“To establish collective bargaining rights for college athletes, and for other purposes.”
No CRS summary available for this bill.
This section sets forth 11 congressional findings supporting application of the National Labor Relations Act to college athletes at both private and public institutions of higher education, including findings that college athletes meet the common law definition of employee, face exploitative labor practices by the NCAA and its member institutions (e.g., compensation caps and control over terms and conditions of employment), require collective bargaining across athletic conferences, and that intercollegiate sports generate over $15 billion in annual interstate commerce revenue.

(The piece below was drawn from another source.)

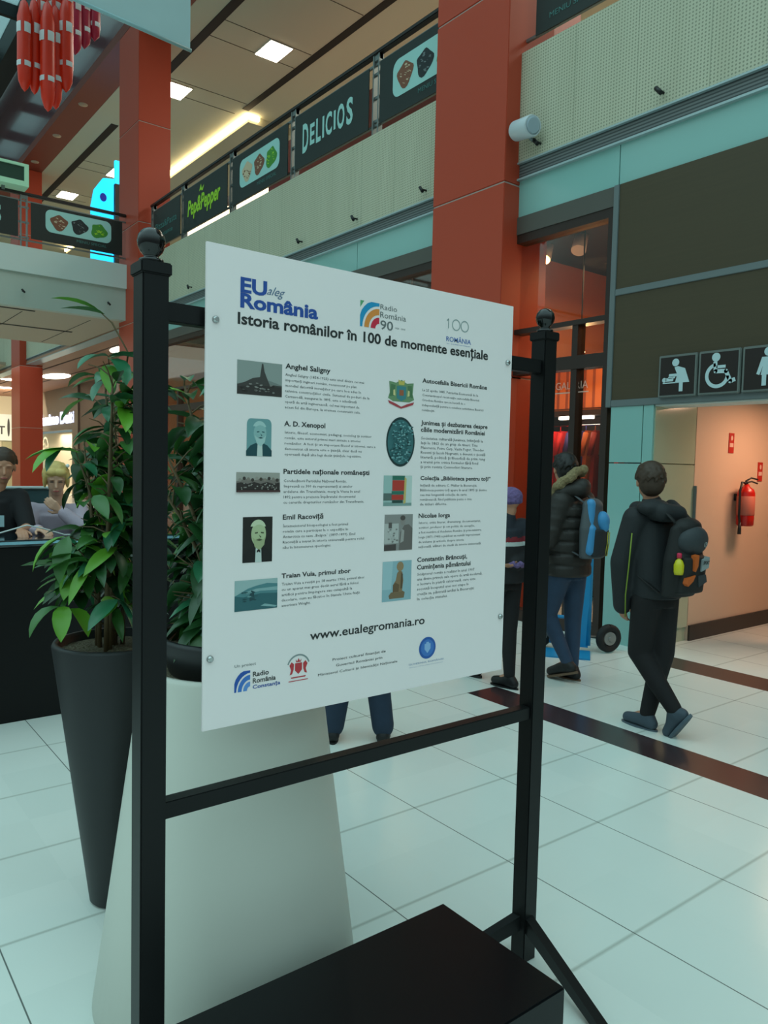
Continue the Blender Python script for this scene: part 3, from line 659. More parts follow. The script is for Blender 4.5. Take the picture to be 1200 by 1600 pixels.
sp = [(6.36, 'e01010', 1.1, 'long bright red garment'), (6.24, 'd41414', 1.0, 'bright red garment'), (6.12, 'e01818', 1.15, 'scarlet garment'), (5.98, 'c01212', .9, 'crimson garment'), (5.84, '3a3a86', .45, 'short blue violet garment'), (5.72, '42428c', .4, 'blue violet garment'),
      (5.58, 'a8551f', .7, 'orange brown garment'), (5.46, '7a1c18', .8, 'dark red garment'), (5.3, '5a3020', .7, 'brown garment'), (5.12, 'c01818', .75, 'red garment'), (4.98, '2a2a50', .7, 'navy garment')]
for i, (y, c_, l_, lb) in enumerate(sp): shirt(y, c_, l_, lb+' on the shop rail behind the glass, number %d from the pillar side' % (i+1) if False else lb+' hanging on the shop rail, '+('nearest the pillar', 'second from the pillar', 'third from the pillar', 'fourth from the pillar', 'in the middle of the rail', 'just right of the rail middle', 'right of the violet ones', 'beside the orange brown one', 'toward the right end', 'second from the right end', 'at the right end')[i], 'cloth_%d' % i)
mb = MB(); text(mb, 'GALERIA', (6.17, 5.13, 2.43), DY, (0, 0, 1), width=.40, height=.075, res=2); mb.poly([(0, 0), (.46, 0), (.46, .012), (0, .012)], (6.17, 5.18, 2.39), DY, (0, 0, 1))
mb.build('window_lettering', mat('faint_white_vinyl', 'c8a898', .5), None, label='faint pale lettering on the shop glass above the boys', cat='lettering')
# long shop beyond the pillar: goods as dim racks
for i, (y, z) in enumerate(((9.2, 1.6), (11.2, 1.5), (13.0, 1.7), (15.0, 1.6))):
    t = thing('clothes_rack', 'clothes rack deep in the dim shop, '+('first', 'second', 'third', 'last')[i]+' behind the wide orange pillar', 'rack', (8.4, y, 0), 'racks in the dim shop')
    MB().tube([(8.4, y-.6, 0), (8.4, y-.6, z), (8.4, y+.6, z), (8.4, y+.6, 0)], .018, 8).build('frame', CHROME, t)
    mb = MB()
    for k in range(9): mb.box(8.2, 8.6, y-.5+k*.12, y-.45+k*.12, z-.9+.1*((k*7) % 3), z-.05, mi=(k+i) % 3)
    mb.build('clothes', [mat('rack_cloth_red', '9a2a1c', .8), mat('rack_cloth_grey', '4a4a50', .8), mat('rack_cloth_tan', 'a0683c', .8)], t)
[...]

This section amends the National Labor Relations Act (NLRA) to extend collective bargaining rights to certain college athletes at public institutions of higher education (IHEs), as follows: (1) Redefines "employer" to include public IHEs with respect to their "college athlete employees"; redefines "employee" to include individuals enrolled at an IHE who participate in intercollegiate sports and receive direct compensation—including grant-in-aid (i.e., scholarships, grants, or other financial aid for undergraduate or graduate study)—conditioned on such participation; and adds definitions of "grant-in-aid," "institution of higher education" (per the Higher Education Act of 1965), "intercollegiate athletic conference" (excludes the NCAA), and "college athlete employee." (2) Authorizes the National Labor Relations Board (NLRB) to recognize multiple IHEs within an intercollegiate athletic conference as a multiemployer bargaining unit for college athlete employees, if consented to by employee representatives of the relevant single-employer units. (3) Requires the NLRB to exercise jurisdiction over IHEs and their college athlete employees for all collective bargaining matters, including representation and labor disputes. (4) Prohibits any agreement or legal settlement—including for grant-in-aid—that waives rights under the NLRA or these amendments.
This section specifies that nothing in the Act affects the tax treatment under the Internal Revenue Code of 1986 (IRC) of direct compensation to employees as defined in section 2(3) of the National Labor Relations Act (29 U.S.C. 152(3))—which excludes agricultural laborers, domestic workers, independent contractors, supervisors, and certain others—by (1) making previously nontaxable compensation taxable; (2) treating individuals or amounts as employees or wages for employment tax or withholding purposes if not otherwise so treated; (3) altering the treatment of qualified scholarships under IRC §117; or (4) changing the treatment of such compensation in determining IRC income (including reporting), or eligibility for federal financial assistance, including Pell Grants under the Higher Education Act of 1965 (20 U.S.C. 1070a et seq.).
This section includes a standard severability clause, providing that if any provision of the Act or its amendments, or its application to any person or circumstance, is held unconstitutional, the remainder of the Act and its amendments, and their application to other persons or circumstances, shall not be affected.